O cenário do show terá projeções de obras de pintores franceses, como o impressionista Monet, evidenciando que ela aponta não só para a música francesa, mas para a cultura do país como um todo. Sobretudo a seu refinamento, que ela traduz com personalidade única.

— Não sei se sou refinada, mas, se não sou, eu gosto do requinte, do refinamento. E a cultura francesa é isso. Isso está num filme como “A bela da tarde”, no teatro francês, numa música com a melodia repleta de nuances, no cheiro de um perfume como um Dior, na moda de alguém como Jean-Paul Gaultier... Aliás, já levei Gaultier na Mangueira, botei para tocar tamborim — conta, rindo, deixando claro que, como diria Noel Rosa, o samba (e outras bossas da Marrom) não tem tradução no idioma francês.

A TEMPORADA DA SÉRIE INUSITADO, NA DESCRIÇÃO DE ANDRÉ MIDANI

Zélia Duncan (maio): “Ela vai interpretar Milton Nascimento, o que nunca fez, com acompanhamento de um cello”.
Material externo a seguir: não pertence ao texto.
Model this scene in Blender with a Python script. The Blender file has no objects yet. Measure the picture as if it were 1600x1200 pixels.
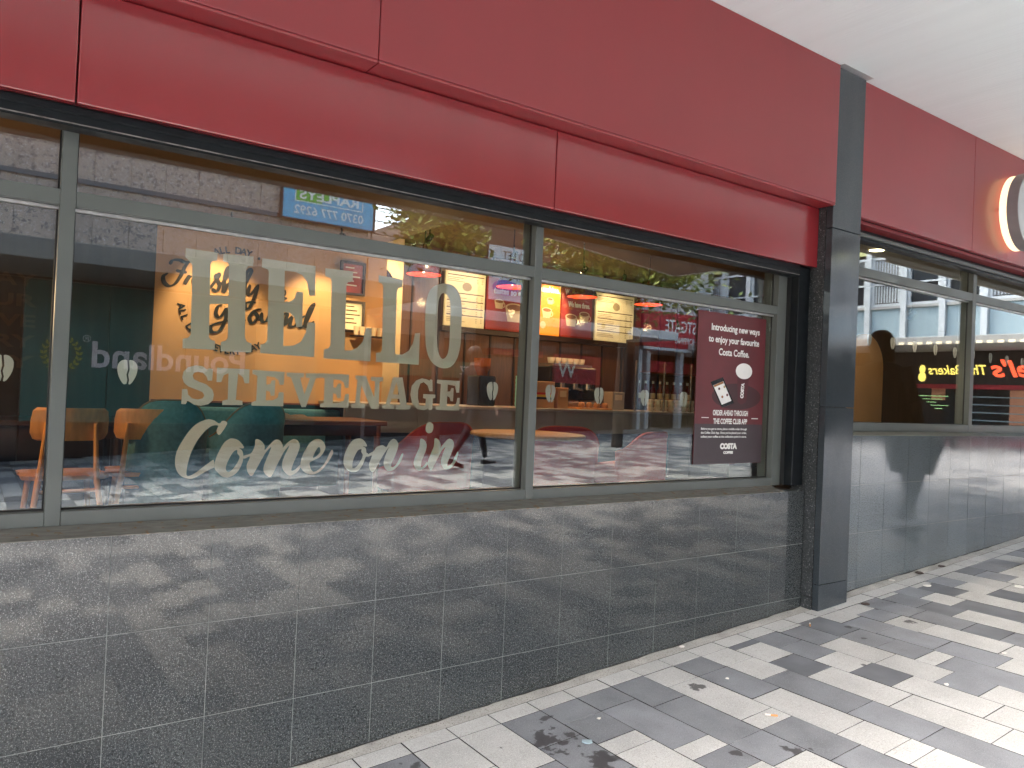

Anitta (junho): “Estamos tentando afinar a agenda de Anitta e a de Arnaldo Antunes, para eles fazerem algo juntos. É uma ideia de provocação minha. Ela é muito amada em determinados setores e extremamente odiada em outros. Por isso, é o tipo de pessoa de quem eu gostaria de estar mais perto” .

Kassin (julho): “Íamos fazer com Lincoln Olivetti, que infelizmente morreu. Agora Kassin está pensando em outro show”.

Lenine (agosto): “Ele tinha uma ideia que eu achava maravilhosa, mas mudou e agora está aprontando uma surpresa”.

Hamilton de Holanda (setembro): “Ele também ainda está definindo seu show”.

Cacá Eiegues (outubro): “Ele vai falar de trilhas sonoras, usando trechos dos filmes”.